“After capturing the
moment, I’m free of it.”
Raghu Rai
Raghu Rai
Growing up, India’s only Magnum Photo Agency photographer, Raghu Rai had no thoughts of
being a photographer; he wanted to be a musician. As he told The
Hindu in a 2010 interview “I
always wanted to be a musician, but in a middle-class family, which I belonged
to, it was a distant dream to follow. Quite contrarily, I grew up to be an
engineer by profession. And photography just happened by accident.”
That
accident happened when Rai was 23 and he accompanied his photographer bother on
a photo shoot. Rai took a photograph of
a donkey foal in an evening landscape. His brother entered the shot in a Times
of London competition. It was published and then picked up by a London Agency
for reproduction as a greeting card with Rai being paid for both gigs. As he
told the Guardian
newspaper 45 years later, his thought at the time was “This is not a bad idea, man!"

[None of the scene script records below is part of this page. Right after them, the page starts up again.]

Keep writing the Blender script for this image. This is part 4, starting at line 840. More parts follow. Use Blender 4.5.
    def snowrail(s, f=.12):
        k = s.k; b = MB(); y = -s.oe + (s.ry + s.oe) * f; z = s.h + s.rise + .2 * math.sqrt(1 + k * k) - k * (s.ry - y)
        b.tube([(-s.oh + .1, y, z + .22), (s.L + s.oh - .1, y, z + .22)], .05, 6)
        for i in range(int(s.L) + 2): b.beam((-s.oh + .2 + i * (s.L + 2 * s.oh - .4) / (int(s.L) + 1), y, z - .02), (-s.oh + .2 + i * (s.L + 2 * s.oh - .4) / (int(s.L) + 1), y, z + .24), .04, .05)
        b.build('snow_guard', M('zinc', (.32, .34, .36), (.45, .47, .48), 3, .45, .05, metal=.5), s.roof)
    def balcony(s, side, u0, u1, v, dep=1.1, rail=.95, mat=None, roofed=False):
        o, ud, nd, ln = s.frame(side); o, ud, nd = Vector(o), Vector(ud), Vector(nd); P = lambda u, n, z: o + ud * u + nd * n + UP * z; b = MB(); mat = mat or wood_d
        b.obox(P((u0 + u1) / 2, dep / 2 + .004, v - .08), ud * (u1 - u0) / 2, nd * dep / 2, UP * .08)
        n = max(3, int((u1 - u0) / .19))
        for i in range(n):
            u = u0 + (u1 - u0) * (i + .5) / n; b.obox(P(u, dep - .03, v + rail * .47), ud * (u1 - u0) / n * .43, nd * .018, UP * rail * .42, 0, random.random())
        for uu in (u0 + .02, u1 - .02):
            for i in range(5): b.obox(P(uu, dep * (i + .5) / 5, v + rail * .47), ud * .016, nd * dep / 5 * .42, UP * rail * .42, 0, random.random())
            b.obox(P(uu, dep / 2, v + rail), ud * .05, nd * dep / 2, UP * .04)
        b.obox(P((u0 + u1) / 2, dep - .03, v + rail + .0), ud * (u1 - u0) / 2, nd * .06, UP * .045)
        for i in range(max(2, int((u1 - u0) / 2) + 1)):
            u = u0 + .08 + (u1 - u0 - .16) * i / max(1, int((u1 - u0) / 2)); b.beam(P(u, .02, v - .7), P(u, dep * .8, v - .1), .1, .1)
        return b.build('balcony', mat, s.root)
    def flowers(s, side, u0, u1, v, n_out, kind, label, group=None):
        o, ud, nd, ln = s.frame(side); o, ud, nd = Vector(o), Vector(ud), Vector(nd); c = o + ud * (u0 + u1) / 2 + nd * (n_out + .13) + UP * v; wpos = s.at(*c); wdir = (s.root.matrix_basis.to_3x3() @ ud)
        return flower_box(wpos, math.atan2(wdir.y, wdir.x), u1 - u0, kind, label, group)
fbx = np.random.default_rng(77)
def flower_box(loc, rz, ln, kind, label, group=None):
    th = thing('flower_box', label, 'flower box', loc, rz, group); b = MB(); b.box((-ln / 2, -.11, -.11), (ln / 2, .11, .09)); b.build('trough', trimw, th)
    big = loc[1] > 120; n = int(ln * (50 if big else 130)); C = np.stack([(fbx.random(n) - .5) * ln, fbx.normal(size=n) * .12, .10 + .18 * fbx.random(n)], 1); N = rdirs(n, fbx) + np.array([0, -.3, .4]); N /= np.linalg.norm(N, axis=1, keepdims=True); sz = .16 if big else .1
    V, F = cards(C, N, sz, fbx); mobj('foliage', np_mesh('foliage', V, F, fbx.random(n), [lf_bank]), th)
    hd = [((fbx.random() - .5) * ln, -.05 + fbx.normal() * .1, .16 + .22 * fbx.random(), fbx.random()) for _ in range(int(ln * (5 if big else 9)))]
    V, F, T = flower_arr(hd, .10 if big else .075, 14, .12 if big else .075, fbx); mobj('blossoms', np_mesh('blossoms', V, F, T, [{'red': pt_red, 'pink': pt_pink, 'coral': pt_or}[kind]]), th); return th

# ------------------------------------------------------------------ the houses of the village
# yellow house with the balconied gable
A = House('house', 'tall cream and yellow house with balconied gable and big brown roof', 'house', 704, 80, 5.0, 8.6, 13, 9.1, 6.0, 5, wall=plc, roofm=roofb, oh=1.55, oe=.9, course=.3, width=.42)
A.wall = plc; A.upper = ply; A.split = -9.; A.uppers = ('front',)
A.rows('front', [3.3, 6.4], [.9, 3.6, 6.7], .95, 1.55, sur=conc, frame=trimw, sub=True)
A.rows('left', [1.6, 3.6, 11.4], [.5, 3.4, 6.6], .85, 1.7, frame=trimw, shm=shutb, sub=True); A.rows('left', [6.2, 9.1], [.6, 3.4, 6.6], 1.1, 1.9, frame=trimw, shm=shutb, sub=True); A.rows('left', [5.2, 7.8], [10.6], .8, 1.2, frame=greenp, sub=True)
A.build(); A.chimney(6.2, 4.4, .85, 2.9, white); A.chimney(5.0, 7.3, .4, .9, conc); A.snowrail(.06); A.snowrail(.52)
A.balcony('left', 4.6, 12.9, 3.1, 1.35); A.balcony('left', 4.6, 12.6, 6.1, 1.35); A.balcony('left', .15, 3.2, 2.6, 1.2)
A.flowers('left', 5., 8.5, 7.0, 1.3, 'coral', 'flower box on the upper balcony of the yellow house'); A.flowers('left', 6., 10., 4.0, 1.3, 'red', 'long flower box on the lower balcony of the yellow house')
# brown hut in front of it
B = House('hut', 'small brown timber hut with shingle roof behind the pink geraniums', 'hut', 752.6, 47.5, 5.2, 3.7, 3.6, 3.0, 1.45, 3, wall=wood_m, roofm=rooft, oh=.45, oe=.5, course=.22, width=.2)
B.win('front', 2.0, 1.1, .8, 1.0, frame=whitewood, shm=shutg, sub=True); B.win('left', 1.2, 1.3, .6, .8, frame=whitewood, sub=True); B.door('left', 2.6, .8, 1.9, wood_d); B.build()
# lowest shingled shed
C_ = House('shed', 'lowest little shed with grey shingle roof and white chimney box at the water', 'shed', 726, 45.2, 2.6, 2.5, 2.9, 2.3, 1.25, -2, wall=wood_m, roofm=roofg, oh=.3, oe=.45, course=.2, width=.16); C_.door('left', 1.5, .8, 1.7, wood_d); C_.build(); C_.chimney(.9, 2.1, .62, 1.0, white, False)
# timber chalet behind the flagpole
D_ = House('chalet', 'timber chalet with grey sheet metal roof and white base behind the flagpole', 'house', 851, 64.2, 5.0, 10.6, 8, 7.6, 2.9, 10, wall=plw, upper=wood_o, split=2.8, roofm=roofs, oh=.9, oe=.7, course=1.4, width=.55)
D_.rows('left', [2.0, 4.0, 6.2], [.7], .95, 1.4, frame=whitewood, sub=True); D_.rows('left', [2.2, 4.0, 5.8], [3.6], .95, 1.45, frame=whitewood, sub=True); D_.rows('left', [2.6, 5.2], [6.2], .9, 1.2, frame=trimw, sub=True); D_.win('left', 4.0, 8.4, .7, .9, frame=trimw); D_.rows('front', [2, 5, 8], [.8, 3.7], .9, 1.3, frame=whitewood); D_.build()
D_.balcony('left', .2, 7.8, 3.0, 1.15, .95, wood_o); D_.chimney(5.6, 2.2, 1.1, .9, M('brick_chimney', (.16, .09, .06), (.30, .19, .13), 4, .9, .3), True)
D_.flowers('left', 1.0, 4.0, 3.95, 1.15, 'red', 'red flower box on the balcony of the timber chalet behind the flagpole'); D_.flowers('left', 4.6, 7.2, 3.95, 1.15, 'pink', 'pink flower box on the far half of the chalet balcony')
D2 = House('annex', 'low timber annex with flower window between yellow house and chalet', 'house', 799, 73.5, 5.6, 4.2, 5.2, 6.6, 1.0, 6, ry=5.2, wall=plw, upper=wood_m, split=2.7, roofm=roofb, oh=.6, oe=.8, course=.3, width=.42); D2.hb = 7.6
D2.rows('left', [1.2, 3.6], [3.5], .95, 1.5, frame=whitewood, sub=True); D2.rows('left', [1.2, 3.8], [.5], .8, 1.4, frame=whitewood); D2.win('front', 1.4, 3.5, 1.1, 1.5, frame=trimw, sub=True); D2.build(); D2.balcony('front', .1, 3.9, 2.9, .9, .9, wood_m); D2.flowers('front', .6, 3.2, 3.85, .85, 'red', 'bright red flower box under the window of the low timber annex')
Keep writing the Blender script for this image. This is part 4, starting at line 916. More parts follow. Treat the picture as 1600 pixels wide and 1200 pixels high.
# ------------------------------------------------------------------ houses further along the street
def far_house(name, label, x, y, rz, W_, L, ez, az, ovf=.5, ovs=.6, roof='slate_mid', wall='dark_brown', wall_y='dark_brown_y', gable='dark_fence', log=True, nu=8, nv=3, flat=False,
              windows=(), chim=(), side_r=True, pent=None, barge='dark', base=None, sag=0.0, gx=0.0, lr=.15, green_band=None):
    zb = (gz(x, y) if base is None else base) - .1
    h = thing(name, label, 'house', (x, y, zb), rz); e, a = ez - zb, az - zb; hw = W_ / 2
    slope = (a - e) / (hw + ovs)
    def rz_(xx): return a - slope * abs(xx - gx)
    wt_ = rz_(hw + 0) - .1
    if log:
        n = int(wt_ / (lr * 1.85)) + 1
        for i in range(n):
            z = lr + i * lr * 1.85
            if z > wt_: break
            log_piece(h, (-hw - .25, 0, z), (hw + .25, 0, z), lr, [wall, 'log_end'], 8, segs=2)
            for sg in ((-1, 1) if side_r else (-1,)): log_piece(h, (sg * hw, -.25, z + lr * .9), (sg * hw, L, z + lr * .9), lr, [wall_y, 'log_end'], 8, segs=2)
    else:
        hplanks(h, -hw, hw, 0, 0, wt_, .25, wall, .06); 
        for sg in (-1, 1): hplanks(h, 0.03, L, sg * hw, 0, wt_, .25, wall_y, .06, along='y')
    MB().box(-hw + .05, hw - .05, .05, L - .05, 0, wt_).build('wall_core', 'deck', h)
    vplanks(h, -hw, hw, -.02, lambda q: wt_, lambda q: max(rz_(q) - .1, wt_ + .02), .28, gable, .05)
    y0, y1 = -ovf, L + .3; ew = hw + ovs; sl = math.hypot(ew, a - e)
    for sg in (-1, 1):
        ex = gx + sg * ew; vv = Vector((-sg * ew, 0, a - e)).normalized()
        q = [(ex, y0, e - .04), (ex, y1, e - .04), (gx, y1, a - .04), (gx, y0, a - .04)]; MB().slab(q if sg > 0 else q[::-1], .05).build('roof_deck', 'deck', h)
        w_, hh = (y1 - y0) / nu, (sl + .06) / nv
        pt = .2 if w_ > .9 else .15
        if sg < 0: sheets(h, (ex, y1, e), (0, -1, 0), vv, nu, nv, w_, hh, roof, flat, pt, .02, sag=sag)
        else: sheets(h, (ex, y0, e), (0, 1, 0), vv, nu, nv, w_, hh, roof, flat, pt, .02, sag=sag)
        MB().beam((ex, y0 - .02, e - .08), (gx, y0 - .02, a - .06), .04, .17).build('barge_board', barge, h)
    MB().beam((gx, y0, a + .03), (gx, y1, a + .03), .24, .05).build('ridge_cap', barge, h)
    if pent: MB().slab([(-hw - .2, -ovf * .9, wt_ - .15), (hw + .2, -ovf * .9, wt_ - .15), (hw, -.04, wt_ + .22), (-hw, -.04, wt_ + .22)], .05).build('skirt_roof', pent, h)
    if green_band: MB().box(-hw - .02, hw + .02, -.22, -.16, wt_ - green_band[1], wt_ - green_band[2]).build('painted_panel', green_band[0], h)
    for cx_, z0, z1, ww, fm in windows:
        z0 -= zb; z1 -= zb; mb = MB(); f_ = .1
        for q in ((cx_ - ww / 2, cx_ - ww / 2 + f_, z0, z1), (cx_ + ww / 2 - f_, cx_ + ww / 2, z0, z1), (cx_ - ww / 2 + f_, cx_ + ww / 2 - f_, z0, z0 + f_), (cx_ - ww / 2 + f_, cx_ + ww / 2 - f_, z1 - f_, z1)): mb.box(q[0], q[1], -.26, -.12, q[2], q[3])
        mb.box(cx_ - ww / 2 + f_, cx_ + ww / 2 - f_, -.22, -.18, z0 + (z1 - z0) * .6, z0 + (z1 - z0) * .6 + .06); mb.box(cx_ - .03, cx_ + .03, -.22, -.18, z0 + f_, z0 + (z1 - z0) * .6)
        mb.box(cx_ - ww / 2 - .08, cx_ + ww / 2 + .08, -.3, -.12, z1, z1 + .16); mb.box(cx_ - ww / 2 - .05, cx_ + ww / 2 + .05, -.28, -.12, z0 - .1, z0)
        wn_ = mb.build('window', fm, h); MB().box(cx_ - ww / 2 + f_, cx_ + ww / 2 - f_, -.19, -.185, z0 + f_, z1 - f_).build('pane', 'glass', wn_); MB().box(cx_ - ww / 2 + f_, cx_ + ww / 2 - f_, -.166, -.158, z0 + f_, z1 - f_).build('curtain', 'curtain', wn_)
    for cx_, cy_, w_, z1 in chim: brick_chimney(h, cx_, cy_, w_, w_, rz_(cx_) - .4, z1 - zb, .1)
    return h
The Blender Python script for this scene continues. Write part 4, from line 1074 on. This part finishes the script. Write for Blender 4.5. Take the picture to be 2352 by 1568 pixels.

By the next year Rai had abandoned the
engineering profession to become the chief photographer for Bengal’s Statesman
newspaper much to his fathers chagrin. As Rai recalled "People would ask
how many sons he had and he would say, 'I have four. Two have gone
photographers', like he was saying, 'Two have gone mad.'"
A concept that sits comfortably
with Rai for as he told the Invisible
Photographer Asia “You see we need poets, we need passionate people, we
need mad people to bring a certain sense of balance and curiosity in this
world.”
And with his camera, for five decades, Rai has been its spontaneous witness
capturing many of the decisive moments that define the country of his birth.
As he told Anit Kaul
Basu in a 2006 interview “I never compose. Invariably, the so-called
perfect picture composes itself. There are times when I could be waiting for
hours for all the elements to arrive. Sometimes I begin with a frame in mind,
aim and suddenly the magic begins…a cloud shifts, a face appears from nowhere,
a dog whizzes past, a crow descends among the pigeons, an expression changes
and the odhni (shawl) flies in a gust of wind. It's really god in each of those moments.”
Rai’s current exhibition which celebrates the launch of his latest
book Trees will be on show at Delhi’s
India
Habitat Centre until the 11th of April and at the Art
Alive Gallery from the 14th to the 30th of April.